Given exercise: Read the data and repeat all of it exactly.

Data segment:
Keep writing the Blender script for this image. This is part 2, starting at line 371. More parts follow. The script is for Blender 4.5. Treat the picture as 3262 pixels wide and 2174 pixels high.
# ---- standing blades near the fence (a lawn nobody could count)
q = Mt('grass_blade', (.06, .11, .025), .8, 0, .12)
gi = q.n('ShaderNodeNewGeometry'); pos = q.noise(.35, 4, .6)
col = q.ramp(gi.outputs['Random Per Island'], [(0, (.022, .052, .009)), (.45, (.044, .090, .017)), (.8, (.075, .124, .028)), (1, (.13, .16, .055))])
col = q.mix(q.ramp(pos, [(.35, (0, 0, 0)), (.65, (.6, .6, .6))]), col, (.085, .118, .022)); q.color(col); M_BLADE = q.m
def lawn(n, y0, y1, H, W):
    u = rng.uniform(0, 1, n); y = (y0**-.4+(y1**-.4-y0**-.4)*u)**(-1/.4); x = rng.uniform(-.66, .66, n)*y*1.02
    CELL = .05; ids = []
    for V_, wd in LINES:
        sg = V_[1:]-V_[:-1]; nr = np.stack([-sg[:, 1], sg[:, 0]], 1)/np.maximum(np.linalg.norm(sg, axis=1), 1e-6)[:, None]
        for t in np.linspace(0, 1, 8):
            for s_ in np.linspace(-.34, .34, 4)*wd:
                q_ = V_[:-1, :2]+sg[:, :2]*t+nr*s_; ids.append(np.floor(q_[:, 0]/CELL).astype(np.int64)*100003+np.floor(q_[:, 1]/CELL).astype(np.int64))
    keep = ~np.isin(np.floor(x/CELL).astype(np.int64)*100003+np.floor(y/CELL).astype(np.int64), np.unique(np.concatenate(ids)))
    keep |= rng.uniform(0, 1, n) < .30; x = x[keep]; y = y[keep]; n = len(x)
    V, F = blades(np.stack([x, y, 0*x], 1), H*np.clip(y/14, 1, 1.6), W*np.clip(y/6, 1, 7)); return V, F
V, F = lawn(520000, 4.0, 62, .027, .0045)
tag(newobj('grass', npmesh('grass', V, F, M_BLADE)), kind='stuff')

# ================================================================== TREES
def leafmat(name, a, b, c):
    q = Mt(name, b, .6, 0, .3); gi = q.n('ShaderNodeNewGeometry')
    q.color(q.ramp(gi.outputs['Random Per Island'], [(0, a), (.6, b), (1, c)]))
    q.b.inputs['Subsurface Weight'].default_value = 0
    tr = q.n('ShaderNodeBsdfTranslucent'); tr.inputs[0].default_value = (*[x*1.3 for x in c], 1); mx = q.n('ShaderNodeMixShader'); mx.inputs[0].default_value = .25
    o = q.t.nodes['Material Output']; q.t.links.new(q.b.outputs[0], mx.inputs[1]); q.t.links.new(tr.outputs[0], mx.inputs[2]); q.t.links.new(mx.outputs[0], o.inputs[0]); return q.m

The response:
Keep writing the Blender script for this image. This is part 2, starting at line 371. More parts follow. The script is for Blender 4.5. Treat the picture as 3262 pixels wide and 2174 pixels high.
# ---- standing blades near the fence (a lawn nobody could count)
q = Mt('grass_blade', (.06, .11, .025), .8, 0, .12)
gi = q.n('ShaderNodeNewGeometry'); pos = q.noise(.35, 4, .6)
col = q.ramp(gi.outputs['Random Per Island'], [(0, (.022, .052, .009)), (.45, (.044, .090, .017)), (.8, (.075, .124, .028)), (1, (.13, .16, .055))])
col = q.mix(q.ramp(pos, [(.35, (0, 0, 0)), (.65, (.6, .6, .6))]), col, (.085, .118, .022)); q.color(col); M_BLADE = q.m
def lawn(n, y0, y1, H, W):
    u = rng.uniform(0, 1, n); y = (y0**-.4+(y1**-.4-y0**-.4)*u)**(-1/.4); x = rng.uniform(-.66, .66, n)*y*1.02
    CELL = .05; ids = []
    for V_, wd in LINES:
        sg = V_[1:]-V_[:-1]; nr = np.stack([-sg[:, 1], sg[:, 0]], 1)/np.maximum(np.linalg.norm(sg, axis=1), 1e-6)[:, None]
        for t in np.linspace(0, 1, 8):
            for s_ in np.linspace(-.34, .34, 4)*wd:
                q_ = V_[:-1, :2]+sg[:, :2]*t+nr*s_; ids.append(np.floor(q_[:, 0]/CELL).astype(np.int64)*100003+np.floor(q_[:, 1]/CELL).astype(np.int64))
    keep = ~np.isin(np.floor(x/CELL).astype(np.int64)*100003+np.floor(y/CELL).astype(np.int64), np.unique(np.concatenate(ids)))
    keep |= rng.uniform(0, 1, n) < .30; x = x[keep]; y = y[keep]; n = len(x)
    V, F = blades(np.stack([x, y, 0*x], 1), H*np.clip(y/14, 1, 1.6), W*np.clip(y/6, 1, 7)); return V, F
V, F = lawn(520000, 4.0, 62, .027, .0045)
tag(newobj('grass', npmesh('grass', V, F, M_BLADE)), kind='stuff')

# ================================================================== TREES
def leafmat(name, a, b, c):
    q = Mt(name, b, .6, 0, .3); gi = q.n('ShaderNodeNewGeometry')
    q.color(q.ramp(gi.outputs['Random Per Island'], [(0, a), (.6, b), (1, c)]))
    q.b.inputs['Subsurface Weight'].default_value = 0
    tr = q.n('ShaderNodeBsdfTranslucent'); tr.inputs[0].default_value = (*[x*1.3 for x in c], 1); mx = q.n('ShaderNodeMixShader'); mx.inputs[0].default_value = .25
    o = q.t.nodes['Material Output']; q.t.links.new(q.b.outputs[0], mx.inputs[1]); q.t.links.new(tr.outputs[0], mx.inputs[2]); q.t.links.new(mx.outputs[0], o.inputs[0]); return q.m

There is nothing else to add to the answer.